Sem saber
— Qual a profissão dos seus pais?
Uma pergunta recorrente, nos inícios de muitos dos meus anos letivos. Era sempre seguida de um certo desconforto, que demorei a poder nomear. Era fácil preencher a primeira linha. “Minha mãe é costureira”. Ofício que eu testemunhava, desde que me entendia por gente, sem saber que não era, para ela, uma identidade assim tão fechada. Sem saber, por muitos anos, que ela já exercera muitas outras funções na vida e o tanto complexo de coisas que o trabalho fez dela e por ela.
A segunda linha, porém, sempre me cobrava mais caro. De início, fazia exercícios mentais tentando encontrar uma palavra para alguma das ocupações que ouvia falar que ele tinha. “Trabalhou em fábricas, trabalhou em bares, construiu estradas de ferro”. Que tipo de profissão isso configura? Qual a palavra?
Depois de um tempo gasto em elucubrações infantis, acabava perguntando à minha mãe. Ela costumava dar alguma resposta objetiva: “operário”. Eu anotava, mas nunca me serviu.
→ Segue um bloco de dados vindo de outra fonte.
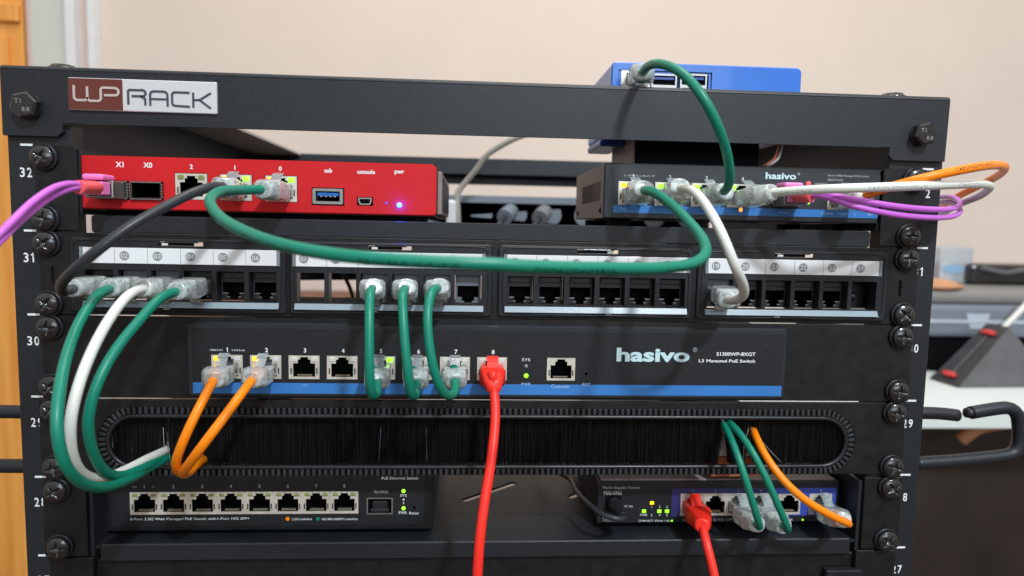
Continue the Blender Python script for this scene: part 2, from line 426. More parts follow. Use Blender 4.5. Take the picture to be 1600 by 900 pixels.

À medida que passavam os anos, as exigências didáticas diante daquela pergunta se complexificavam. Em lugar de apenas um pretexto de alfabetização, as professoras iam desdobrando esse assunto, com a pretensão de uma conexão das nossas vivências àquilo que aprendíamos. Artifício interessante, mas que me gerava sempre angústias e outros sentimentos difíceis. Aquela figura ausente, ali, tão presente. A materialidade da linha em branco, me encarando.
Quando a linha veio a se tornar um parágrafo explicativo, eu já era capaz de relativizar a importância da verdade a ponto de escrever qualquer coisa. Ninguém se importava com o que eu faria daquela figura, tão imaginária que era. Por alguma razão qualquer, passei a assumir que ele era agricultor. O ofício do pai dele. O pai dele, que sempre me pareceu tão fixo ao que era. (E morreu sendo, diga-se de passagem). Parecia uma resolução.
Passei vários anos dando esse destino à questão. Um lugar de desimportância. Construído por mim, mas não sem a sua falta de ajuda.
Hoje, olhei pra essa história com um misto de sentimentos. Fui desperta por uma discussão, dentre as tantas, na internet, em que alguém debatia a categoria de profissão, argumentando que os pobres, no Brasil, não têm profissões, porque se ocupam do que lhes aparece, e que isso prejudica sua identidade. À parte o mérito da discussão, fui remexida de maneira incontornável, no que tange à minha história e, talvez, à minha identidade, esse conceito de forja tão difícil.
A inocente pergunta daquelas professoras, afinal, me levou a ver que não se tratava, na linha em branco, de não compreender sua ocupação formal. A todo o tempo, o problema esteve na primeira parte da resposta, como uma denúncia do que eu sentia: não concebia a possibilidade de escrever “meu pai”.